-------- Data provided --------

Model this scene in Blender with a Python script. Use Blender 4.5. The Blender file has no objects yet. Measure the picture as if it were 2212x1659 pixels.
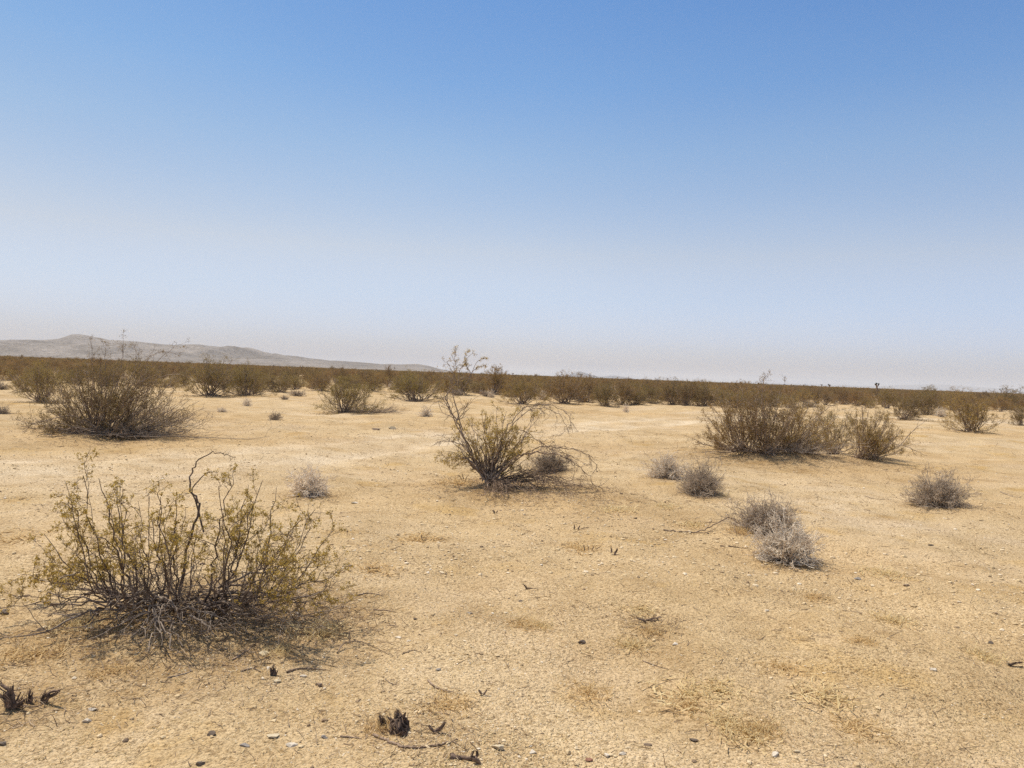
import bpy, math
import numpy as np
from mathutils import Matrix, Vector
R_ = math.radians
sc = bpy.context.scene

# ------------------------------------------------------------------ camera
CAM = np.array([0.0, 0.0, 1.6]); PITCH = R_(0.70); ROLL = R_(2.12)
FPX = 1662.0; CX, CY = 1106.0, 829.5               # reference frame of 2212 x 1659
fwd = np.array([0, math.cos(PITCH), -math.sin(PITCH)])
rt0 = np.array([1.0, 0, 0]); up0 = np.cross(rt0, fwd)
rt = math.cos(ROLL)*rt0 + math.sin(ROLL)*up0
up = -math.sin(ROLL)*rt0 + math.cos(ROLL)*up0
cam = bpy.data.objects.new('camera', bpy.data.cameras.new('camera'))
sc.collection.objects.link(cam)
m = Matrix.Identity(4)
for i in range(3):
    m[i][0] = rt[i]; m[i][1] = up[i]; m[i][2] = -fwd[i]; m[i][3] = CAM[i]
cam.matrix_world = m
cam.data.sensor_width = 36; cam.data.lens = 36*FPX/2212
cam.data.clip_start = 0.05; cam.data.clip_end = 90000
sc.camera = cam

# ------------------------------------------------------------------ light
SUN_EL = 66.0
SUN_DIR = np.array([-0.84, 0.54, 0]); SUN_DIR /= np.linalg.norm(SUN_DIR)
sdir = np.array([SUN_DIR[0]*math.cos(R_(SUN_EL)), SUN_DIR[1]*math.cos(R_(SUN_EL)), math.sin(R_(SUN_EL))])
sun = bpy.data.objects.new('sun', bpy.data.lights.new('sun', 'SUN'))
sc.collection.objects.link(sun)
sun.data.energy = 4.5; sun.data.angle = R_(0.55); sun.data.color = (1.0, 0.94, 0.83)
sun.rotation_euler = Vector(sdir).to_track_quat('Z', 'Y').to_euler()

world = bpy.data.worlds.new('World'); sc.world = world; world.use_nodes = True
wt = world.node_tree; wt.nodes.clear()
wo = wt.nodes.new('ShaderNodeOutputWorld'); bg = wt.nodes.new('ShaderNodeBackground')
sky = wt.nodes.new('ShaderNodeTexSky'); sky.sky_type = 'NISHITA'; sky.sun_disc = False
sky.sun_elevation = R_(SUN_EL); sky.sun_rotation = math.atan2(SUN_DIR[0], SUN_DIR[1])
sky.altitude = 700; sky.air_density = 1.0; sky.dust_density = 2.0; sky.ozone_density = 1.6
bg.inputs[1].default_value = 0.13
tc = wt.nodes.new('ShaderNodeTexCoord'); sp = wt.nodes.new('ShaderNodeSeparateXYZ'); wt.links.new(tc.outputs['Generated'], sp.inputs[0])
cr = wt.nodes.new('ShaderNodeValToRGB'); wt.links.new(sp.outputs[2], cr.inputs[0])
SKYT = [(0.0, (.96, .93, 1.15)), (.05, (1.05, 1.0, 1.21)), (.10, (1.14, 1.045, 1.11)), (.155, (1.30, 1.09, .99)), (.275, (1.0, 1.08, 1.09)), (.35, (.76, 1.0, 1.14)), (.46, (.58, .90, 1.15)), (.75, (1.05, .97, .84))]  # last stop: unseen sky above the frame, warmed to cut blue fill light
while len(cr.color_ramp.elements) < len(SKYT): cr.color_ramp.elements.new(.5)
for e_, (p_, c_) in zip(cr.color_ramp.elements, SKYT): e_.position = p_; e_.color = (*c_, 1)
mx_ = wt.nodes.new('ShaderNodeMix'); mx_.data_type = 'RGBA'; mx_.blend_type = 'MULTIPLY'; mx_.inputs[0].default_value = 1
wt.links.new(sky.outputs[0], mx_.inputs[6]); wt.links.new(cr.outputs[0], mx_.inputs[7])
cr2 = wt.nodes.new('ShaderNodeValToRGB'); mr_ = wt.nodes.new('ShaderNodeMapRange'); mr_.inputs[1].default_value = -.65; mr_.inputs[2].default_value = .65
wt.links.new(sp.outputs[0], mr_.inputs[0]); wt.links.new(mr_.outputs[0], cr2.inputs[0])
cr2.color_ramp.elements[0].color = (.90, .89, .86, 1); cr2.color_ramp.elements[1].color = (1.02, 1.03, 1.07, 1)
e_ = cr2.color_ramp.elements.new(.5); e_.color = (1, 1, 1, 1)
nz_ = wt.nodes.new('ShaderNodeTexNoise'); nz_.inputs['Scale'].default_value = 1.6; nz_.inputs['Detail'].default_value = 2
mp_ = wt.nodes.new('ShaderNodeMapping'); mp_.inputs['Scale'].default_value = (1, 1, 3.5); wt.links.new(tc.outputs['Generated'], mp_.inputs[0]); wt.links.new(mp_.outputs[0], nz_.inputs['Vector'])
cr3 = wt.nodes.new('ShaderNodeValToRGB'); wt.links.new(nz_.outputs[0], cr3.inputs[0])
cr3.color_ramp.elements[0].position = .3; cr3.color_ramp.elements[0].color = (.965, .975, .99, 1); cr3.color_ramp.elements[1].position = .7; cr3.color_ramp.elements[1].color = (1.035, 1.025, 1.01, 1)
mx3 = wt.nodes.new('ShaderNodeMix'); mx3.data_type = 'RGBA'; mx3.blend_type = 'MULTIPLY'; mx3.inputs[0].default_value = 1
mx2 = wt.nodes.new('ShaderNodeMix'); mx2.data_type = 'RGBA'; mx2.blend_type = 'MULTIPLY'; mx2.inputs[0].default_value = 1
wt.links.new(mx_.outputs[2], mx2.inputs[6]); wt.links.new(cr2.outputs[0], mx2.inputs[7]); wt.links.new(mx2.outputs[2], mx3.inputs[6]); wt.links.new(cr3.outputs[0], mx3.inputs[7]); wt.links.new(mx3.outputs[2], bg.inputs[0]); wt.links.new(bg.outputs[0], wo.inputs[0])
sc.view_settings.view_transform = 'Standard'; sc.view_settings.look = 'None'
sc.view_settings.exposure = 0.0; sc.view_settings.gamma = 1
sc.cycles.max_bounces = 5; sc.cycles.diffuse_bounces = 3; sc.cycles.transmission_bounces = 3
sc.cycles.volume_bounces = 1; sc.cycles.use_denoising = False; sc.cycles.denoiser = 'OPENIMAGEDENOISE'; sc.cycles.denoising_input_passes = 'RGB_ALBEDO_NORMAL'

# ------------------------------------------------------------------ pixel -> place helpers
def ray(px, py):
    d = rt*(px-CX)/FPX + up*(-(py-CY)/FPX) + fwd
    return d
def at(px, py):                       # point on the plain seen at that pixel
    d = ray(px, py); p = CAM + d*(-CAM[2]/d[2])
    for _ in range(4):
        z = float(hgt(p[0], p[1])); p = CAM + d*((z-CAM[2])/d[2])
    return np.array([p[0], p[1], float(hgt(p[0], p[1]))])
def G(px, py, Y):                     # point at that pixel on the vertical plane y = Y
    d = ray(px, py); return CAM + d*(Y/d[1])

# ------------------------------------------------------------------ ground height
MOUNDS = []                           # (x, y, radius, height)
_hr = np.random.default_rng(5)
_W = [(_hr.uniform(0, 2*math.pi), _hr.uniform(0, 2*math.pi), L, A) for L, A in
      ((0.55, .005), (0.8, .008), (1.3, .012), (1.9, .014), (2.7, .012), (4.1, .017), (6.3, .02), (9.7, .025),
       (37, .03), (61, .05), (140, .10), (310, .16))]
def hgt(x, y):
    x = np.asarray(x, float); y = np.asarray(y, float); r = np.hypot(x, y); z = 0*x
    for a, ph, L, A in _W:
        k = 2*math.pi/L
        f = 1.0 if L < 20 else np.clip((r-15)/120, 0, 1)
        z = z + A*f*np.sin(k*(x*math.cos(a)+y*math.sin(a)) + ph + 1.3*np.sin(0.37*k*(x*math.sin(a)-y*math.cos(a))))
    for mx, my, mr, mh in MOUNDS:
        z = z + mh*np.exp(-((x-mx)**2+(y-my)**2)/(mr*mr))
    return z

# ------------------------------------------------------------------ object helpers
COL = sc.collection
def tag(o, label=None, cat=None, group=None, kind=None):
    if label: o['label'] = label
    if cat: o['category'] = cat
    if group: o['group'] = group
    if kind: o['kind'] = kind
    return o
def empty(name, loc, rz=0, s=1.0):
    o = bpy.data.objects.new(name, None); COL.objects.link(o)
    o.location = tuple(map(float, loc)); o.rotation_euler = (0, 0, rz); o.scale = (s,)*3 if np.isscalar(s) else s
    o.empty_display_size = 0.2
    return o
def mesh(name, V, F, mat, attr=None, smooth=False):
    """F: list of (n,k) int arrays of faces"""
    V = np.ascontiguousarray(V, np.float32); me = bpy.data.meshes.new(name)
    F = [f for f in F if len(f)]
    me.vertices.add(len(V)); me.vertices.foreach_set('co', V.ravel())
    tot = sum(f.size for f in F); n = sum(len(f) for f in F)
    me.loops.add(tot); me.loops.foreach_set('vertex_index', np.concatenate([f.ravel() for f in F]).astype(np.int32))
    me.polygons.add(n)
    sizes = np.concatenate([np.full(len(f), f.shape[1]) for f in F])
    st = np.concatenate([[0], np.cumsum(sizes)[:-1]])
    me.polygons.foreach_set('loop_start', st.astype(np.int32))
    me.polygons.foreach_set('use_smooth', np.full(n, smooth))
    for k, a in (attr or {}).items():
        t = me.attributes.new(k, 'FLOAT', 'POINT'); t.data.foreach_set('value', np.ascontiguousarray(a, np.float32))
    me.update(calc_edges=True); me.materials.append(mat)
    return me
def obj(name, me, parent=None):
    o = bpy.data.objects.new(name, me); COL.objects.link(o)
    if parent: o.parent = parent
    return o
def copy_tree(o, parent=None):
    c = o.copy(); COL.objects.link(c)
    if parent: c.parent = parent
    for ch in list(o.children): copy_tree(ch, c)
    return c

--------

Required task: Extract the lines exactly, please: the first line of the listing, the line with "sc = bpy.context.scene", and every line between them, but no pictures.

Task response:
Model this scene in Blender with a Python script. Use Blender 4.5. The Blender file has no objects yet. Measure the picture as if it were 2212x1659 pixels.
import bpy, math
import numpy as np
from mathutils import Matrix, Vector
R_ = math.radians
sc = bpy.context.scene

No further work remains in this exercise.